Tuesday, December 8, 2015

thoughts about thinking

It's been a while since I did something a bit different, a bit more experimental, so. This is a reading around the general theme of Why do I tend to cling/fixate so much on negative thoughts about myself? Rather than doing the usual process, though, this is going to be an exercise in free association - write down any thoughts as they come about each card, one sentence per idea. Also, it somehow turned into exercise in the second person...

3 of Cups
You tend to think less negatively when doing things with friends - it's a chance to get out of your head, to distract yourself with something enjoyable.

On the other hand, there is feeling alone even surrounded by people you know and like, and wondering why am I always like this?

Like many people, you can't help comparing yourself to the people around you, and noting the shortcomings on your part.

There is pretending you feel what they do, all of you drinking from your cups and talking about this or that, nodding, and not saying so much, never talking about so many things.

Sometimes, surrounded by people, you feel unreal; seeing them, and knowing yourself as only you can, you wonder if you are even really a person.

You enjoy time with people, the talking, the contact, caring and being cared about but there are limits - you are the one dressed in the monochrome, sitting a bit apart from the others.

You like to be amused and amusing, use humor to mask darker things, learn the language of minimization - make your problems sound not so bad, not so concerning, choose words carefully.

You enjoy the meetings and celebrations and interactions, but there is a burden to everything that needs to be left unsaid, the distance it creates, the juxtaposition of the you that drinks from the cup and laughs and chats and the you that they are not allowed to see.

The Empress
She walks through a field ripe with grain, with plenty, but there is something melancholy about this Empress, something detached or even uncaring about her demeanor.

No matter how rich and fortuitous and pleasing your surroundings and material circumstances might be, they cannot fix your internal troubles; there is a real limit to how much they can even improve your mood.

The symbolism here is a bit funny for you - pregnancy is supposed to represent positive things - giving birth to new endeavors, the act of creation - but you have always been profoundly uncomfortable certain aspects of the stereotypical feminine.

You have always been uncomfortable with the way some would reduce your function, your purpose, to that of baby-making machine; the idea of you yourself inhabiting the body of this Empress makes you want to scream.

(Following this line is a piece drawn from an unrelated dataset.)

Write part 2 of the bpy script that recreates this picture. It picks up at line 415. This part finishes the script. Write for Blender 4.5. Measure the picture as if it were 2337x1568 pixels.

There are so many small things about being a woman, and what that should mean and what that de-facto means and what certain old white dudes would like to say about it that you hate, that you rebel against intellectually and viscerally, and yet you wonder how much of that has shaped you anyway.

Sometimes you wonder if you'd have ended up the same way, if you'd been born a man.

Going back to the intended metaphor, you wonder too you are even capable of creating much of anything anymore and that bothers you, in a small, constant way.

The expression of Strength mirrors that of the Empress, but seems subtly different - calm but more positive, trusting, perhaps.

There is a difference between confidence and trust, and apathy and indifference, though the external expression of the two feelings may indeed look the same.

The lion is calm too, eyes closed, following, trusting, at peace. The woman's hand rests on his brow, connection, work.

If the lion is the beast of unconscious thought, of cogs of the mind that spin as they will, the woman has trained it, has learned to work with it, knows the nature of the beast and has learned to control it.

Knowledge and action are two different things entirely, and you have only ever excelled at the former; self-awareness does not mean self-control, and you have never been good at bridging that gap.

An animal does not become obedient naturally, by itself, without concentrated, focused effort over an extended period of time. Are thoughts too, then, trainable? If so, how much have you really tried, to train them, to relearn patterns? How much effort have you been willing to extend?

Though the lion, lets not's not forget, is a dangerous beast with sharp claws and teeth, and training and controlling one is hardly a safe and easy prospect.